Momentos como los que me regala con cada sonrisa, con la boca bien abierta, cada vez que le digo cualquier tontería o busco su atención con cualquier ruido. Sonrisas cuya huella queda marcada especialmente cuando me las dedica mientras toma el pecho de su madre. En esos pequeños fragmentos de tiempo en los que escucha mi voz, deja lo que se trae entre manos por un momento, gira su cabeza buscando el lugar del que procede mi voz y me sonríe con una mirada que el papá en prácticas ve (o quiere ver) cargada de amor.

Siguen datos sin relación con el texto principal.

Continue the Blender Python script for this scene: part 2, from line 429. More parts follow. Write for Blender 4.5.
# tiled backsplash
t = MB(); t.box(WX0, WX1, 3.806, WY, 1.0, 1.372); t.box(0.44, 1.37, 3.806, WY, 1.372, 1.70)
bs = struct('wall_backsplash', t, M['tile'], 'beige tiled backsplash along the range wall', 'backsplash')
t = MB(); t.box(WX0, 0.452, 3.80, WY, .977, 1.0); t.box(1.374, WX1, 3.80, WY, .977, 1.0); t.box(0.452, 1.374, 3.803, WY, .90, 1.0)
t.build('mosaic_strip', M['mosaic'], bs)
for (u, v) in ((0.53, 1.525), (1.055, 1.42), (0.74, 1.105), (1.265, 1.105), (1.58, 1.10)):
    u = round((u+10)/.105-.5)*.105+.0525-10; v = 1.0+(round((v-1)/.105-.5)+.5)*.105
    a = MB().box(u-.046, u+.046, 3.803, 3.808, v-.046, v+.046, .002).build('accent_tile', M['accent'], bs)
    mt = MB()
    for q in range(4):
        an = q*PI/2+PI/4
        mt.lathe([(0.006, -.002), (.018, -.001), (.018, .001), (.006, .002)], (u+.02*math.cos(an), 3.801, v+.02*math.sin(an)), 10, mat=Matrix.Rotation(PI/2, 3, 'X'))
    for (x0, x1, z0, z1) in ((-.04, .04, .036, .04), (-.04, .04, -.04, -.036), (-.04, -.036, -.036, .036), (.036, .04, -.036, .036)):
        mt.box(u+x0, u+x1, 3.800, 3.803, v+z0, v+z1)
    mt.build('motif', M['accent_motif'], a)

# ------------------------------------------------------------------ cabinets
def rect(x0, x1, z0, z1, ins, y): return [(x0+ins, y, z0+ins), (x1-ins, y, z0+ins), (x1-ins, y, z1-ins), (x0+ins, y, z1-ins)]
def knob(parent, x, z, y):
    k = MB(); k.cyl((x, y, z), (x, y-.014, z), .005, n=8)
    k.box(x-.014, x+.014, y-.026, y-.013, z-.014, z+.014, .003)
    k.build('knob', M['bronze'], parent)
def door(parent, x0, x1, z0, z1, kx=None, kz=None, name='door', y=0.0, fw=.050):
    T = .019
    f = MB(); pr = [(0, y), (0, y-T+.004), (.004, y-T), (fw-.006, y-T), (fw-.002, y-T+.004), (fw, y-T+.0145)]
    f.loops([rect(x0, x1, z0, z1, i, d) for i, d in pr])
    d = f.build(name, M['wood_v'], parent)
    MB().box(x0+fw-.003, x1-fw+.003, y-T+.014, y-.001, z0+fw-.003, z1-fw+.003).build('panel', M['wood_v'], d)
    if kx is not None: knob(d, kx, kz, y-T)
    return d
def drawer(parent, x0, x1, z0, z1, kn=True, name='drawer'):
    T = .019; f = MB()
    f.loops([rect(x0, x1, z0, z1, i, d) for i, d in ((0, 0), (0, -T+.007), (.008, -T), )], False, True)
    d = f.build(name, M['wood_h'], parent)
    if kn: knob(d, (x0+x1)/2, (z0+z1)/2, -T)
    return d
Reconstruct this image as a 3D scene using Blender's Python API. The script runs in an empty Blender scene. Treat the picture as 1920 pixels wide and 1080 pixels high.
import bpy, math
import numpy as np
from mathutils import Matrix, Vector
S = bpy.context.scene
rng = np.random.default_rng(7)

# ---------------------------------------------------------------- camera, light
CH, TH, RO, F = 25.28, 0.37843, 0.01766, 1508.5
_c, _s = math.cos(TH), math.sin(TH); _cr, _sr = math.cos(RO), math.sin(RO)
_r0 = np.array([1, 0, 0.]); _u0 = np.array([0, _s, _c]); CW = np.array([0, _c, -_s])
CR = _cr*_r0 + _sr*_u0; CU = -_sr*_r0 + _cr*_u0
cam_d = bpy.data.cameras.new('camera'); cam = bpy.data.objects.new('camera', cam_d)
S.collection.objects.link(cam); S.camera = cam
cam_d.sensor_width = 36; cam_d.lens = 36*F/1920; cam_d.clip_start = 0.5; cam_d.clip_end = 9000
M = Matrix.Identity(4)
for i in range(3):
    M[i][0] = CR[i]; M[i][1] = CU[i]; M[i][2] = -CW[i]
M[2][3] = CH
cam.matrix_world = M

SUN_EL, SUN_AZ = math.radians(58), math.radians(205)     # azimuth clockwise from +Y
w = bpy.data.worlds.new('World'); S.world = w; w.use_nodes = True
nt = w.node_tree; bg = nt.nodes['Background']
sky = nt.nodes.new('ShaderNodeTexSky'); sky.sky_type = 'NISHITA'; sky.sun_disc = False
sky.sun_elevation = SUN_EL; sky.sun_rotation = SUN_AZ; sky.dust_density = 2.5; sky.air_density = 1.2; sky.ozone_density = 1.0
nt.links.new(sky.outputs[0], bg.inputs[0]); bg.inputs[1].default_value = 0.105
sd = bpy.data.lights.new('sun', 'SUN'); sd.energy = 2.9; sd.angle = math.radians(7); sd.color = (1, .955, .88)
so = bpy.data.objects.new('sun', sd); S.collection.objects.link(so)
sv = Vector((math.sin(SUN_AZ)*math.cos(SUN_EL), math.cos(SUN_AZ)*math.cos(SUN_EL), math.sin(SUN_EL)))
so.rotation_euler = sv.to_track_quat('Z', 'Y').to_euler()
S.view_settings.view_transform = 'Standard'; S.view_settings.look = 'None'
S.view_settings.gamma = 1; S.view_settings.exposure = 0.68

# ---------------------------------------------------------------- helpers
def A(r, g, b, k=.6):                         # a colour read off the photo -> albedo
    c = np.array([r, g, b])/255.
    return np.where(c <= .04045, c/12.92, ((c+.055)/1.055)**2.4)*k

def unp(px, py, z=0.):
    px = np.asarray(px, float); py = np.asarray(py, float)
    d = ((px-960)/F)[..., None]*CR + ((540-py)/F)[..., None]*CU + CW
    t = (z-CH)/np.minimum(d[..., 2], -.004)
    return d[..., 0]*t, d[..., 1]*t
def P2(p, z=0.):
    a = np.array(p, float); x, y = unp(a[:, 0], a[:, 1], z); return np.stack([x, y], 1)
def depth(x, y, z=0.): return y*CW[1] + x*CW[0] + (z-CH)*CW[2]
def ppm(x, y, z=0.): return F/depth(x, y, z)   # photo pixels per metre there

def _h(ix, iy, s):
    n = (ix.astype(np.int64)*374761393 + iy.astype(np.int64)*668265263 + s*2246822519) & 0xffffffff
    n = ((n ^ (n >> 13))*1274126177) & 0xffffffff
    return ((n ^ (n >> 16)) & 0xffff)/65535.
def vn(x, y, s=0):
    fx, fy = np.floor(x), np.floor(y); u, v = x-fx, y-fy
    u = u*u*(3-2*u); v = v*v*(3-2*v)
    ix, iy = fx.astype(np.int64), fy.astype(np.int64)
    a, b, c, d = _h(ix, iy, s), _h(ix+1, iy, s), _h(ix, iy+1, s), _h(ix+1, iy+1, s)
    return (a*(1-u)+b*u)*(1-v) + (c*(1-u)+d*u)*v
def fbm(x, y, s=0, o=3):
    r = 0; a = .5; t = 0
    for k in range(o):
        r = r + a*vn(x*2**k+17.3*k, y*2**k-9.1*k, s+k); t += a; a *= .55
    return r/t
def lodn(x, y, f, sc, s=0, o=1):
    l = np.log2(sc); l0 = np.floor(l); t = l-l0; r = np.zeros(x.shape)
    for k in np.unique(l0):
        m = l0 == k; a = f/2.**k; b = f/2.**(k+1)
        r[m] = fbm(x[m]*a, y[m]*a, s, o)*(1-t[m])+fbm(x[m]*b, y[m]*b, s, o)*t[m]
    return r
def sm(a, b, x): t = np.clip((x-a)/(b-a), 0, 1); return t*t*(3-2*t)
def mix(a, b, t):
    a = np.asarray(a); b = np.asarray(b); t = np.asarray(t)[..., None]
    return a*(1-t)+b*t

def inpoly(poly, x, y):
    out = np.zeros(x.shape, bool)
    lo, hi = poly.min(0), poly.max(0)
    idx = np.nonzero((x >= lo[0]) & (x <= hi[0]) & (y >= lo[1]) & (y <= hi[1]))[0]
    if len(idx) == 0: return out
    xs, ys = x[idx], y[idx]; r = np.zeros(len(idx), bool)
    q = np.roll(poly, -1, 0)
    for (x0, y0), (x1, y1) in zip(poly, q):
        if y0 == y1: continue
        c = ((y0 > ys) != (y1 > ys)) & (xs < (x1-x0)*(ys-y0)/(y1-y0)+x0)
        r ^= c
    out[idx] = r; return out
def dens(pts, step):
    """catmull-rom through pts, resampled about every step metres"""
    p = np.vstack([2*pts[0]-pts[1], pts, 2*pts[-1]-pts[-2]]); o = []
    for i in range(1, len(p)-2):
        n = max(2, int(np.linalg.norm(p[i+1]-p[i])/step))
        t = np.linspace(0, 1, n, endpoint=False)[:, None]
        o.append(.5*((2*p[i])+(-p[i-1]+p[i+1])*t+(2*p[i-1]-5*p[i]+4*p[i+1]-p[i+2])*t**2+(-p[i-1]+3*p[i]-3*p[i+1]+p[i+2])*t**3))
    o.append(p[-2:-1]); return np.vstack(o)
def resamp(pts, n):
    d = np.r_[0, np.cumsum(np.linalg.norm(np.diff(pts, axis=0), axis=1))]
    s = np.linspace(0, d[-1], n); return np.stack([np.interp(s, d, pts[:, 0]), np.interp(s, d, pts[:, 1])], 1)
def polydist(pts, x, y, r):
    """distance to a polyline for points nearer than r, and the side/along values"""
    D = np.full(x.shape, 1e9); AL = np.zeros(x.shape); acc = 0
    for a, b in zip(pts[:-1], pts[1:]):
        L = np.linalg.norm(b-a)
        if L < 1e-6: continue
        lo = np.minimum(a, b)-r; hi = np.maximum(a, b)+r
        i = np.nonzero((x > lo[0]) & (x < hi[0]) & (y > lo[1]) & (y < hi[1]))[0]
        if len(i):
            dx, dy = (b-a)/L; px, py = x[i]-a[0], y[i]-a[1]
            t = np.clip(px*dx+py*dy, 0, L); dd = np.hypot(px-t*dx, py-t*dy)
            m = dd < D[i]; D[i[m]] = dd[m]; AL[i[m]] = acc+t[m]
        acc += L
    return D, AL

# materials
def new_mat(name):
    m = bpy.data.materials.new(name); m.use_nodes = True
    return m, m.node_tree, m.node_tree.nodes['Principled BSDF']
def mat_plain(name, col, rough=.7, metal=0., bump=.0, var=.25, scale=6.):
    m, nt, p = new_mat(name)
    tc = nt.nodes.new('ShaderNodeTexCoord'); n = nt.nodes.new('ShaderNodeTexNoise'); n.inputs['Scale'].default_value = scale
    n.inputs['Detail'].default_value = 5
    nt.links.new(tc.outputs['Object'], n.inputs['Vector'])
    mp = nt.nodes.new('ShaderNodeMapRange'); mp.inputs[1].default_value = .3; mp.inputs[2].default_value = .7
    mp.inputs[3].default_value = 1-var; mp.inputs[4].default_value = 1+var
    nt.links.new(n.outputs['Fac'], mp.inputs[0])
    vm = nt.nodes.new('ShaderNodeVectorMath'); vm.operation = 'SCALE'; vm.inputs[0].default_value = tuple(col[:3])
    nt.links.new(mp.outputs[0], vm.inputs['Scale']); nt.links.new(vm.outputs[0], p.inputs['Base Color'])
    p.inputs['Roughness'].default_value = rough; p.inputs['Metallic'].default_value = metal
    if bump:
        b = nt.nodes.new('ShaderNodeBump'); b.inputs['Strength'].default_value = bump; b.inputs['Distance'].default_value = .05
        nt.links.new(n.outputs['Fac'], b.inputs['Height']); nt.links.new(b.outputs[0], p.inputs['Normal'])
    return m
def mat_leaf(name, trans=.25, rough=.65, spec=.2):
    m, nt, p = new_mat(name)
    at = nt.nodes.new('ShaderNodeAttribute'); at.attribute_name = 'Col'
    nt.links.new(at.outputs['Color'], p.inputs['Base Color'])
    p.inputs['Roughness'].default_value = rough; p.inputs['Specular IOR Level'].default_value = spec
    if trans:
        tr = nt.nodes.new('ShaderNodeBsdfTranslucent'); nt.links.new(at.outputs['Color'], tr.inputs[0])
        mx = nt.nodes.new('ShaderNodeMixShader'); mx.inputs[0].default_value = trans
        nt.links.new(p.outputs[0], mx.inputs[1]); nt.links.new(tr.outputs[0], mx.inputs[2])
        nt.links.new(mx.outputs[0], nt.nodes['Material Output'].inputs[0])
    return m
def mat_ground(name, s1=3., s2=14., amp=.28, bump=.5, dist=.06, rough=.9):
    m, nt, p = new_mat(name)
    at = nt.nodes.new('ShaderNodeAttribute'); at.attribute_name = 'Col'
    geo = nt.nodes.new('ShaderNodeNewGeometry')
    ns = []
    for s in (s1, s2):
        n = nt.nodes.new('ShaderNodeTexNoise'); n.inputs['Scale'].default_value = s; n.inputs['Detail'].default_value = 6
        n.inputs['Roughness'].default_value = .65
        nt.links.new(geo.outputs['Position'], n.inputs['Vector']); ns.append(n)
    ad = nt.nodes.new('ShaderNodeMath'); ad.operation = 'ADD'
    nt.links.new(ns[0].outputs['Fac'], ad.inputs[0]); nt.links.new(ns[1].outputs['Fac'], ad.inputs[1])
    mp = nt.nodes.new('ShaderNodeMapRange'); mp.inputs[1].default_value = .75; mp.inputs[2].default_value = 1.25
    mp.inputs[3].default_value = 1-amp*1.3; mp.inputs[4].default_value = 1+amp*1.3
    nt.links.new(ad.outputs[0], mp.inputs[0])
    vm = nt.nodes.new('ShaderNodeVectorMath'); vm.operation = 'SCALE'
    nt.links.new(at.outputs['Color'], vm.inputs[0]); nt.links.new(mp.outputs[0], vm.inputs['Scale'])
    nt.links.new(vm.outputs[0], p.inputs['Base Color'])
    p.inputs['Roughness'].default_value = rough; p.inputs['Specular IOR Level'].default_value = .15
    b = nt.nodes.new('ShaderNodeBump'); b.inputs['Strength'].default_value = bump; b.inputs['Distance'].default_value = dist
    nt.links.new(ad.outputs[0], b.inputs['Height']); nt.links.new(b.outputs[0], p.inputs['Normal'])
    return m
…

Instantes como los que vivo muchas noches, antes de acostarme, cuando la peque se duerme en mis brazos o la mamá jefa me la cede ya dormida. Y la miro. Y la vuelvo a mirar. Y me fijo en cada una de las facciones de su cara. En cada uno de los movimientos inconscientes que hace con su boca. Con detalle. Para retenerlos y recordarlos cuando ya no pueda dormirla en brazos. O ella no quiera, que será lo más probable.  Para poder contarle algún día que aunque a veces me vi superado por sus lloros y sus gritos, las únicas huellas que sobrevivieron inalterables al paso del tiempo fueron las que ella me marcó en esos momentos únicos que me regalaba cada día. Fuese o no el Día del Padre.